**THE PROBLEM**
Take every line from the material that has the word "script" in it.

**TASK INPUTS**

★ ★ ★ ★ ★ ★ ★

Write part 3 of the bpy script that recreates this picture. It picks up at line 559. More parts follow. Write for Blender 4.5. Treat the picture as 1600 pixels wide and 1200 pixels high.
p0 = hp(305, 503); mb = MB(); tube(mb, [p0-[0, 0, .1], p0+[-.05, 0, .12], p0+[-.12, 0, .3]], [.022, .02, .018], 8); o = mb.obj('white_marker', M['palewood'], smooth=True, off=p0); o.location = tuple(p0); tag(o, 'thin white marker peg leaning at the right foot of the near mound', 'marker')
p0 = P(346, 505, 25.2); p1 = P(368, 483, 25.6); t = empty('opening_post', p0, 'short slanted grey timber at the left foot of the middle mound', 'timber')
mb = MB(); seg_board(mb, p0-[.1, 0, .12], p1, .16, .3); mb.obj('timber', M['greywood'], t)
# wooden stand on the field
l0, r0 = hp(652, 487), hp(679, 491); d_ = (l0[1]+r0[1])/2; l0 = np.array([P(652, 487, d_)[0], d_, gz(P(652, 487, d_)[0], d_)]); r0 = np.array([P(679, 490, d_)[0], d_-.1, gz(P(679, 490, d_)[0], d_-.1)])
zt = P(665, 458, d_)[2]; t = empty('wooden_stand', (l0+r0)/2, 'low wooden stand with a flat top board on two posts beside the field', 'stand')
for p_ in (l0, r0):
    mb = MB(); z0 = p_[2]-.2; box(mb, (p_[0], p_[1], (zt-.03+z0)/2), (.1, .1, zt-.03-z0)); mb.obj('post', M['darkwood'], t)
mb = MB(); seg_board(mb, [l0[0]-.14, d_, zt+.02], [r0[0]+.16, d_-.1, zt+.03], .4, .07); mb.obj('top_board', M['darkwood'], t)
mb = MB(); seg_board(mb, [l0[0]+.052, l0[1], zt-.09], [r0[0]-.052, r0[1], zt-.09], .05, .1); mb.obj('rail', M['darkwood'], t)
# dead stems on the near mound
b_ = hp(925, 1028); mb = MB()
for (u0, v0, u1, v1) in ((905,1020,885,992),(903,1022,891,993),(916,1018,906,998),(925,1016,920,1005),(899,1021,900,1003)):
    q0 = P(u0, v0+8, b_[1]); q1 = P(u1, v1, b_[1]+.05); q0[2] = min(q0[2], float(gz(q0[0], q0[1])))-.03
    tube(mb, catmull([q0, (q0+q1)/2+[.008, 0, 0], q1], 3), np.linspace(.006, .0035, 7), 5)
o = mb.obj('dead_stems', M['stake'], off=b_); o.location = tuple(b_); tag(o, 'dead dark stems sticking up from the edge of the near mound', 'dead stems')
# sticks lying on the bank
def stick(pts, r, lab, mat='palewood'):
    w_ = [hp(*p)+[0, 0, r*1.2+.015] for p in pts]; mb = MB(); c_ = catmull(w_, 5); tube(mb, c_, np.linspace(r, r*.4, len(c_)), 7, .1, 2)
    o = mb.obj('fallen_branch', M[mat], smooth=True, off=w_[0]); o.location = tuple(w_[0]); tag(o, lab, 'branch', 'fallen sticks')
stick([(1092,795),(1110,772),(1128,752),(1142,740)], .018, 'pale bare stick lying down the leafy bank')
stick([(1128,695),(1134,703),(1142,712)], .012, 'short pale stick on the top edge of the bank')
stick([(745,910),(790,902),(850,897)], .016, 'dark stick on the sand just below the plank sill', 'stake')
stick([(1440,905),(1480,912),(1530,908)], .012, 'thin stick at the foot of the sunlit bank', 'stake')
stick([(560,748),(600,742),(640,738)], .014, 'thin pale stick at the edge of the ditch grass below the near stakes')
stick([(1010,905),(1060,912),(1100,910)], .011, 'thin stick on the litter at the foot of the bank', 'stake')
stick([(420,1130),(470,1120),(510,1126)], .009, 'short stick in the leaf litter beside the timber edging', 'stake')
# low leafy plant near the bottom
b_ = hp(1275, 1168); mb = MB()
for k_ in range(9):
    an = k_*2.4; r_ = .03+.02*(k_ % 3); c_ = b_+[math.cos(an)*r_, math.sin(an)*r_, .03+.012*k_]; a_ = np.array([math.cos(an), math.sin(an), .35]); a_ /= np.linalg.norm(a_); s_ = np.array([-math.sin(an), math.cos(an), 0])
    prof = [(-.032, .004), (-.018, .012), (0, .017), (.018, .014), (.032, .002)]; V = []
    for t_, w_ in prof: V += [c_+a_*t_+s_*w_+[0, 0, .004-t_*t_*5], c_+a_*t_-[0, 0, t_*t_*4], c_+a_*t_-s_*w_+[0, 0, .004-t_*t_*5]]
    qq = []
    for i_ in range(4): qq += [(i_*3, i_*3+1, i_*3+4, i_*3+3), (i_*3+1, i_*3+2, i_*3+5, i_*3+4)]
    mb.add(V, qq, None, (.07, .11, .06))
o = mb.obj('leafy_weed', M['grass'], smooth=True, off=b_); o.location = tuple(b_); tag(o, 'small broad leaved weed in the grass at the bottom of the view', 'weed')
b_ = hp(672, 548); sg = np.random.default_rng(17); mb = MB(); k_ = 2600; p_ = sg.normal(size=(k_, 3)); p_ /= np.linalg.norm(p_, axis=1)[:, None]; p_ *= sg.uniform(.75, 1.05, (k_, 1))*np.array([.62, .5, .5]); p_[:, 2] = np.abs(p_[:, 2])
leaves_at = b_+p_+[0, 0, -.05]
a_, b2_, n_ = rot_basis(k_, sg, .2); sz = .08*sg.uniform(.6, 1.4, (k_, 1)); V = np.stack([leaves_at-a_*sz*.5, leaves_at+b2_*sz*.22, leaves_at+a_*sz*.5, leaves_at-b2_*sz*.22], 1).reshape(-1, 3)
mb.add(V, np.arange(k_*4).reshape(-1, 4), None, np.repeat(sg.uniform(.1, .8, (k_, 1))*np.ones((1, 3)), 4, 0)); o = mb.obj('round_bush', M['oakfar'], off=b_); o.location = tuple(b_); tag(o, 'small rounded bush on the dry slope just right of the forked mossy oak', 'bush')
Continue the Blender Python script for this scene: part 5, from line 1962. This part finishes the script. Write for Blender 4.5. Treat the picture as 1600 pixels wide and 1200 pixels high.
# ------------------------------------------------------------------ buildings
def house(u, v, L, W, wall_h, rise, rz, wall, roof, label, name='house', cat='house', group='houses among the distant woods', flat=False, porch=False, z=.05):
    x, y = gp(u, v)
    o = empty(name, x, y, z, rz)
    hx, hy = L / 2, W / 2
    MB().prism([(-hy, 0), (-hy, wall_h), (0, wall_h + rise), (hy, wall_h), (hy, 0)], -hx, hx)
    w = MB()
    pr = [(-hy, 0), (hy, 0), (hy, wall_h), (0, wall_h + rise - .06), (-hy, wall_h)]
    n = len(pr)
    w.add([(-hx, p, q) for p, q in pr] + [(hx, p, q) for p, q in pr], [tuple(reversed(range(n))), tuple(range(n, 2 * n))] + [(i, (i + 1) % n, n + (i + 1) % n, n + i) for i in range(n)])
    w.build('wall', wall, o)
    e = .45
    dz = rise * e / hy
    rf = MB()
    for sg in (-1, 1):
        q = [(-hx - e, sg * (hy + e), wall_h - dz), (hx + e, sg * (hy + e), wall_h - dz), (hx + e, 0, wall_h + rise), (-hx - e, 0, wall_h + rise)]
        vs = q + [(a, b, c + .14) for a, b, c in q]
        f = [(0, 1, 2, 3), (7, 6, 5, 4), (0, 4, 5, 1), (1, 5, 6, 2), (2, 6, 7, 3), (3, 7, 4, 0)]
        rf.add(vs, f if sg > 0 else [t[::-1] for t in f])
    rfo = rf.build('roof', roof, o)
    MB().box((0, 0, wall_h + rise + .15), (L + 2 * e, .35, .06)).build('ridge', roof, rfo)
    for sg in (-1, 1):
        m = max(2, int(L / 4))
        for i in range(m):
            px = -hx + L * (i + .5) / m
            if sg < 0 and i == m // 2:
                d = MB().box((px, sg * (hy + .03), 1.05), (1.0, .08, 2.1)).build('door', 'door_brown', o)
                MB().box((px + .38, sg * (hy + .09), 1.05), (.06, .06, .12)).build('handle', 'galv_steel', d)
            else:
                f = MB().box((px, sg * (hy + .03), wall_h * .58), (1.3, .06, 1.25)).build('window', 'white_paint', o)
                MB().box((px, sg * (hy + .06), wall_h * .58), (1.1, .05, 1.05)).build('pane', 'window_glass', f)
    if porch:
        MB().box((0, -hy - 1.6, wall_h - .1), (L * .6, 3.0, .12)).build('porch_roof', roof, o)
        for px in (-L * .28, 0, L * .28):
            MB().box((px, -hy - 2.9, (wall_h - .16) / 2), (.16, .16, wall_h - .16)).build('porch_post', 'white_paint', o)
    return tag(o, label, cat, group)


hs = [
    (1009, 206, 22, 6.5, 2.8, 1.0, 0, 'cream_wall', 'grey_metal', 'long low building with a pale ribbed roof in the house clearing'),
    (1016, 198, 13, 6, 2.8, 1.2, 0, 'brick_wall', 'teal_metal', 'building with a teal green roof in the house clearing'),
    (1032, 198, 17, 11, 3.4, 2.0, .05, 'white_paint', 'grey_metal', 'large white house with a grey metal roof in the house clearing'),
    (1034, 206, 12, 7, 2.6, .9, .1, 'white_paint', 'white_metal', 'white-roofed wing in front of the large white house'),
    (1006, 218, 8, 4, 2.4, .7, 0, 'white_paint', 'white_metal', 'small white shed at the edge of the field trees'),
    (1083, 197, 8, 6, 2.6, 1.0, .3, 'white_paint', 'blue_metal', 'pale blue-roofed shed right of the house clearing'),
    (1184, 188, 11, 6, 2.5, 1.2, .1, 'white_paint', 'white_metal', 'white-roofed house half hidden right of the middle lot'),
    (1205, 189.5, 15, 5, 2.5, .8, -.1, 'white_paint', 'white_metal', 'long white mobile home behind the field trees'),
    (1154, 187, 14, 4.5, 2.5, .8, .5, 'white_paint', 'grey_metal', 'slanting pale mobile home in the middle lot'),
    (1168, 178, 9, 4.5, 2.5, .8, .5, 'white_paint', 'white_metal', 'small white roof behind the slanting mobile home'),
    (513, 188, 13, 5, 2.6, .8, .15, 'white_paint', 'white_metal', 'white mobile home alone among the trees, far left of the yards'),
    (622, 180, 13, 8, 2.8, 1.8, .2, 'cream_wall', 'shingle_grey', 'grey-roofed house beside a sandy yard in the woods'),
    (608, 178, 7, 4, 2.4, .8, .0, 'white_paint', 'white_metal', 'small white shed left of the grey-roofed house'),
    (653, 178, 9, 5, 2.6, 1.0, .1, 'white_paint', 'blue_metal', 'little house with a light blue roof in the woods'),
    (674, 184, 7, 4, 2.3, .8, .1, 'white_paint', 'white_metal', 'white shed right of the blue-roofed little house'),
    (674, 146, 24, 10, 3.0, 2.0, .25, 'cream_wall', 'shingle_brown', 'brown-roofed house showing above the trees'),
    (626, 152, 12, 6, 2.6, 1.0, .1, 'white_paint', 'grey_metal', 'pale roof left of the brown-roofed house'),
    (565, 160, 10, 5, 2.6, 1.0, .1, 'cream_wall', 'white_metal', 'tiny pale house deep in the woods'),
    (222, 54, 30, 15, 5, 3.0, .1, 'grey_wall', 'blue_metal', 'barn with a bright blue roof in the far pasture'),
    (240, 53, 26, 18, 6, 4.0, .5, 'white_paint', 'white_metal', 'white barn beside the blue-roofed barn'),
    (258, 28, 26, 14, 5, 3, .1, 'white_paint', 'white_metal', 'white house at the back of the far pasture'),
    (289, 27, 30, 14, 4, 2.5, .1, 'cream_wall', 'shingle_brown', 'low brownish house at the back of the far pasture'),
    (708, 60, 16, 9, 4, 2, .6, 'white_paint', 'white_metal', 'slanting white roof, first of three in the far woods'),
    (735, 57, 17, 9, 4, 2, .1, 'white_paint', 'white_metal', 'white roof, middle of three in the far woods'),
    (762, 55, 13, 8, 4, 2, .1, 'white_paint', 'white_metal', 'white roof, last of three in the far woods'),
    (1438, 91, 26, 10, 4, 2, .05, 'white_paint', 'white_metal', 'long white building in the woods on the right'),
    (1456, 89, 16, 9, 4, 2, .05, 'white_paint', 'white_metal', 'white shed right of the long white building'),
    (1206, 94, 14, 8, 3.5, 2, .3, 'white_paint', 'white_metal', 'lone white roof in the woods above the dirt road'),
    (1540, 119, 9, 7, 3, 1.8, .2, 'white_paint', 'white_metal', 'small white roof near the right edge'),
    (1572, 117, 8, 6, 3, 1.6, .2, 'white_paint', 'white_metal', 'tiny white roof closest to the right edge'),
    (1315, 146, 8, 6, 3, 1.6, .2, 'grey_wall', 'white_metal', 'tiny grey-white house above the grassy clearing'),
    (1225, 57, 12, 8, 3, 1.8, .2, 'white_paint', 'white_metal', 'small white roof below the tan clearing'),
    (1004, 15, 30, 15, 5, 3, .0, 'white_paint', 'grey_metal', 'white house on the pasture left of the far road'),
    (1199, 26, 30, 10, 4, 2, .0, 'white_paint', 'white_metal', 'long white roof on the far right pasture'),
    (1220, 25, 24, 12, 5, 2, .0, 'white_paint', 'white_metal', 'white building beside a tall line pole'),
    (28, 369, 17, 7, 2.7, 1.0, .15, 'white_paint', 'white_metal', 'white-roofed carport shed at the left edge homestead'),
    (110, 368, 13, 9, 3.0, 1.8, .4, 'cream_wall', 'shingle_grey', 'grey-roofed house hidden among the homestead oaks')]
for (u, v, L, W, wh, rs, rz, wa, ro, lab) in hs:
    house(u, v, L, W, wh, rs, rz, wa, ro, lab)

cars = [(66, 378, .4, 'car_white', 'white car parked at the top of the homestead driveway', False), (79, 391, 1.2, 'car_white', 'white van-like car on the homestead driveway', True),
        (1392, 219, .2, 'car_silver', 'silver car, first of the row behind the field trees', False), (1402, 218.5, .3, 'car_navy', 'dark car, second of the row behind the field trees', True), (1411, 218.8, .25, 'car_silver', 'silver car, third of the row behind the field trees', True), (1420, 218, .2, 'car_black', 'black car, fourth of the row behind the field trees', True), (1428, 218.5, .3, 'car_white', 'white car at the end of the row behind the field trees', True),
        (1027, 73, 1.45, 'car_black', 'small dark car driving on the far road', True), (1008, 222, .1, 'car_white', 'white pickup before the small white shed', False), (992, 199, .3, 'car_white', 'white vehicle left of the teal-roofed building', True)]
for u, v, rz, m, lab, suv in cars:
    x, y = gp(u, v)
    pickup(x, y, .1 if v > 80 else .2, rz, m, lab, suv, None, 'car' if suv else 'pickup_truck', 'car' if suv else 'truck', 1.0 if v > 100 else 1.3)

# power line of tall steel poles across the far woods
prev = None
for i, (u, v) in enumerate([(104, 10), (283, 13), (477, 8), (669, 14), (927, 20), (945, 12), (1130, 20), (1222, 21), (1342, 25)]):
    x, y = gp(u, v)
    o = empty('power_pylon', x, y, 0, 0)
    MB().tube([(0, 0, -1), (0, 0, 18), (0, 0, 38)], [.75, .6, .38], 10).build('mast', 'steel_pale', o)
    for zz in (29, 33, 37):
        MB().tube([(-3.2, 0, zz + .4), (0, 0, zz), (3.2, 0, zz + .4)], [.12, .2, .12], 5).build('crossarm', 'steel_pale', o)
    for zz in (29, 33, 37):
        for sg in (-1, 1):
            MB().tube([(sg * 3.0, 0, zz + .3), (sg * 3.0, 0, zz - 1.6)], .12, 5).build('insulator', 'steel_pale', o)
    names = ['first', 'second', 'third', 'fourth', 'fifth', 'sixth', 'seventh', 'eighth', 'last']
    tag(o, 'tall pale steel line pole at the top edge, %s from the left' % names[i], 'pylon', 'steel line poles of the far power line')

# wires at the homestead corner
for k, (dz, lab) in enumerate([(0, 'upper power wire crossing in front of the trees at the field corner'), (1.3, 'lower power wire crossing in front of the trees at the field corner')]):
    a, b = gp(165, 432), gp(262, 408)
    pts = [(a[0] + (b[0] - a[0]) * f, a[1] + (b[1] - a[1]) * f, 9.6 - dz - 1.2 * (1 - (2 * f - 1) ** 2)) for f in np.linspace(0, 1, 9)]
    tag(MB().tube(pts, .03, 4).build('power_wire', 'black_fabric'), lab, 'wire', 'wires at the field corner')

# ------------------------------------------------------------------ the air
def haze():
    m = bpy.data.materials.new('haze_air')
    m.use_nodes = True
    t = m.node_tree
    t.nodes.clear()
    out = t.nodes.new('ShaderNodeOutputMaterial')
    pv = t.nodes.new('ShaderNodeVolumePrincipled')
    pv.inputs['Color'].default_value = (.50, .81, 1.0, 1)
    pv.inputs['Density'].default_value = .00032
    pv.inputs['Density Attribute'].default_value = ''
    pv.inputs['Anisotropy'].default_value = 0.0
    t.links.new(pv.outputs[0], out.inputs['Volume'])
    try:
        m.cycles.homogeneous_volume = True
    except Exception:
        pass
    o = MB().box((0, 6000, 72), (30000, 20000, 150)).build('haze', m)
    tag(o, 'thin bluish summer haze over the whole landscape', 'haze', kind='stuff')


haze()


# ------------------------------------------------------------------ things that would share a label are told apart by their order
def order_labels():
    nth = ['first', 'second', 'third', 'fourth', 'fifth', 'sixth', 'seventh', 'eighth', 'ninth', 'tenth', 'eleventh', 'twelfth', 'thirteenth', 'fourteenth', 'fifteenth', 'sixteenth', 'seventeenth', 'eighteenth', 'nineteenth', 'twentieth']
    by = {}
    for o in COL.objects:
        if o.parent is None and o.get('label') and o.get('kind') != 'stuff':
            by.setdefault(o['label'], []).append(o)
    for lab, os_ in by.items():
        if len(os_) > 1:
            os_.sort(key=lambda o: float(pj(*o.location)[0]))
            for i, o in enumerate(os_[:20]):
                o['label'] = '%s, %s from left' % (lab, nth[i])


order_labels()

★ ★ ★ ★ ★ ★ ★

**THE OUTPUT**
Write part 3 of the bpy script that recreates this picture. It picks up at line 559. More parts follow. Write for Blender 4.5. Treat the picture as 1600 pixels wide and 1200 pixels high.
Continue the Blender Python script for this scene: part 5, from line 1962. This part finishes the script. Write for Blender 4.5. Treat the picture as 1600 pixels wide and 1200 pixels high.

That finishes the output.